New Jersey Gov. Chris Christie seldom makes a political miscalculation, as even his adversaries acknowledged after the incumbent Republican rolled to 60 percent of the vote to win re-election in a heavily Democratic state.

But when the likely 2016 presidential candidate maneuvered to dump Tom Kean Jr. as state Senate Republican leader two days later, he suffered a rare defeat — and alienated the lawmaker's father, Tom Kean Sr., a GOP elder statesman and popular former governor who gave Christie his political start.

"I'm as surprised as I've ever been in my life in politics," Kean, 78, told The Associated Press.

Christie has abruptly severed ties before — he fired his first education commissioner over mistakes on a federal grant application, for example. But, a week after Kean Jr. rallied enough Senate Republicans to easily rebuff the governor, Kean Sr. still seemed stung.

"I'm very disappointed," he said, noting that Christie hadn't phoned him or Kean Jr., and that he'd grown weary waiting for the call.

As Kean and Christie both tell it, Christie was a 14-year-old living in Livingston when his mother drove him to Kean's house and he knocked on the door.

"'Sir, I want to get involved in politics and I don't know how to do it,' " Kean said, recounting Christie's words in a 2010 interview. "I said, basically, 'I'm thinking of running for governor. If you want to find out, get in the car. I'm going up to Bergen County. Come with me and see if you like it."

Christie often refers to Kean as a mentor, and Kean has stayed involved in Christie's ascending career. He advised Christie in his first political race, put in a good word for him when George W. Bush was looking for U.S. Attorney in New Jersey, raised money for Christie's gubernatorial campaigns and spoke at his Nov. 5 re-election celebration.

Two days later, Kean said Christie made his move without having mentioned his intent to do so.

The question of Christie's loyalty has been raised before.

His Republican National Convention speech was panned as self-serving as the GOP was rallying behind Mitt Romney. His allegiance to Romney was doubted again when he embraced President Obama days before the 2012 presidential election.
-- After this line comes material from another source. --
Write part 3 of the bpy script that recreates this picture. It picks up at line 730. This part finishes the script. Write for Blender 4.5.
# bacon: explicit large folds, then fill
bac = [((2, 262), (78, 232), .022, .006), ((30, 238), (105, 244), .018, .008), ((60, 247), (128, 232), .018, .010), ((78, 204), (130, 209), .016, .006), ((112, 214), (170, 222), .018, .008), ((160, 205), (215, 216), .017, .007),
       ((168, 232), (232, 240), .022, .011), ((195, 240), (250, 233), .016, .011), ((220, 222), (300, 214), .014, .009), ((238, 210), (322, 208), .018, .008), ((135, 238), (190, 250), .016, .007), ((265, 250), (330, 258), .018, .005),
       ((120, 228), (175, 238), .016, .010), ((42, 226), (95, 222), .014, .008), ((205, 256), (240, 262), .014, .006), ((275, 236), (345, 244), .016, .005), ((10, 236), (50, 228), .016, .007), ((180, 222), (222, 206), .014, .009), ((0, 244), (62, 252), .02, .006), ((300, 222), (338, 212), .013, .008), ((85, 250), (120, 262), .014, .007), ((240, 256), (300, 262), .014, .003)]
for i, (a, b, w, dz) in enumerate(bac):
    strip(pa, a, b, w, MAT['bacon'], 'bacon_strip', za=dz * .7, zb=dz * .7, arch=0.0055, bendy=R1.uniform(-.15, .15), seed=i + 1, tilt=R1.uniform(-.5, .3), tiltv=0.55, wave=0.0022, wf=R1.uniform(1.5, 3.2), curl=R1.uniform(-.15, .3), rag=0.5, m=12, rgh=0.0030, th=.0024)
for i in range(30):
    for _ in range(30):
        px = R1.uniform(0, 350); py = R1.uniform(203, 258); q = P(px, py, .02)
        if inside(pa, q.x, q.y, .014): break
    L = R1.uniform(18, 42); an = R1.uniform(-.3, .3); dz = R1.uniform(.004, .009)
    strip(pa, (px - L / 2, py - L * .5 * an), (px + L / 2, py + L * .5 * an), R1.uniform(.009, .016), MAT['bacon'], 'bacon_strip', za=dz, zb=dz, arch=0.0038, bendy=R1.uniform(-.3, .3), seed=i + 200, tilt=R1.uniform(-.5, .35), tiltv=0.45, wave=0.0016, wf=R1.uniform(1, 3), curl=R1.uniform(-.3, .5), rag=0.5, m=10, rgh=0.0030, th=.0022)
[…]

The hug, which came while Obama toured the Hurricane Sandy-battered Jersey shore, drew such fury that Christie was forced to do damage-control with calls to News Corp. chief Rupert Murdoch and other influential Republicans.

Romney lost, giving a Republican like Christie an open shot at the party's nomination for president in 2016.

Christie's office wouldn't comment on the flap, but most believe that the governor was trying to accommodate Stephen Sweeney, the Democratic Senate president who has partnered with Christie on key legislative initiatives.

Sweeney wasn't shy about his desire to have Kean Jr. dethroned after the Republican helped fund Sweeney's unsuccessful re-election opponent. Sweeney and others also blamed Kean for the GOP's failure to make gains in the Senate despite Christie's dominant win at the top of the ticket.

Some Republican lawmakers who ordinarily march in lockstep with the governor found Sweeney's attempt to dictate who the Republican leader would be so unappetizing they supported Kean.

"It was a mistake," former Gov. Dick Codey, a Democrat who was acting governor for 14 months in 2004-05, said of Christie's involvement. "I didn't understand it. It didn't put him in a good light."